180. HUNTER, Stephen. Hot Springs. NY: Simon & Schuster (2000). The uncorrected proof copy of this new action novel by the bestselling author. Fine in wrappers.

181. IRVING, John. The 158-Pound Marriage. NY: Random House (1974). His third novel. Fewer than 2500 copies of this book were sold, although the book went into a second printing. A touch of sunning to the cloth at the spine base; still a fine copy in a very near fine dust jacket with a couple tiny nicks and a crease on the rear flap. Jacket blurbs by Kurt Vonnegut, Joseph Heller and Stanley Elkin.

182. IRVING, John. The Cider House Rules. NY: Morrow (1985). An advance issue of the trade edition. Signed by Irving on the front free endpaper. One very slight corner bump; else fine in a very good glassine dust jacket, as issued. These books were given out by the publisher to sales reps and customers prior to publication and presumably prior to the printing of the dust final dust jacket. Uncommon now, especially with the glassine jacket intact.

183. ISHIGURO, Kazuo. When We Were Orphans. NY: Knopf, 2000. The uncorrected proof copy of the first American edition. Ishiguro won the Booker Prize for his novel The Remains of the Day and the Whitbread Award for An Artist of the Floating World. Fine in wrappers.

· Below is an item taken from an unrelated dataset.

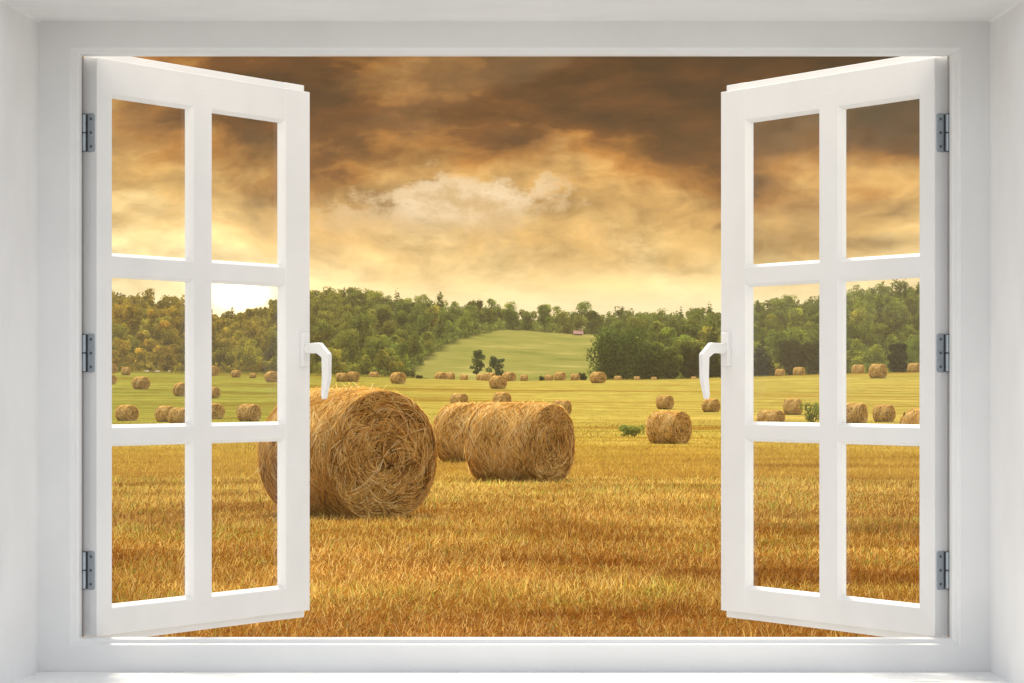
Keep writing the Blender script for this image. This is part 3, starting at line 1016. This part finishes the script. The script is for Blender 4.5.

184. JACKSON, Jon A. La Donna Detroit. NY: Atlantic Monthly Press (2000). The advance reading copy of the latest novel of Detective Sergeant "Fang" Mulheisen of the Detroit Police Department -- a series of comic, hard-boiled novels that consistently receive glowing critical praise. Fine in wrappers.

185. JACKSON, Shirley. We Have Always Lived in the Castle. NY: Viking (1962). A novel of the macabre by the author of The Lottery and The Haunting of Hill House, and the last of her books published in her lifetime. Fine in a near fine, dusty and price-clipped dust jacket.

186. JHABVALA, Ruth Prawer. The Nature of Passion. London: George Allen and Unwin (1956). The scarce second novel by this author who won the Booker Prize twenty years later for Heat and Dust. A fine copy in a near fine, price-clipped dust jacket with a bit of foxing to the rear panel and trace wear at the spine crown. A very attractive copy of an uncommon title.

187. JOHNSON, Wayne. Six Crooked Highways. NY: Harmony Books (2000). The advance reading copy of this new novel by the author of The Snake Game and Don't Think Twice. Fine in wrappers.

188. JOYCE, James. Corrections of Misprints in Finnegans Wake. NY: Viking Press, 1945. A 16-page pamphlet detailing misprints, "as prepared by the author after publication of the first edition." One of 2000 copies printed, for distribution to purchasers of Finnegans Wake. This copy bears the stamp of the Gotham Book Mart on the front cover; else fine in stapled wrappers.

189. (JOYCE, James). Extracts From Some Press Notices of A Portrait of the Artist as a Young Man. London: Egoist Press, 1916. One sheet, folded to make four pages, with excerpts of reviews by Ezra Pound, H.G. Wells, and many others. Faint spot lower margin; still fine. Uncommon Joyce ephemera.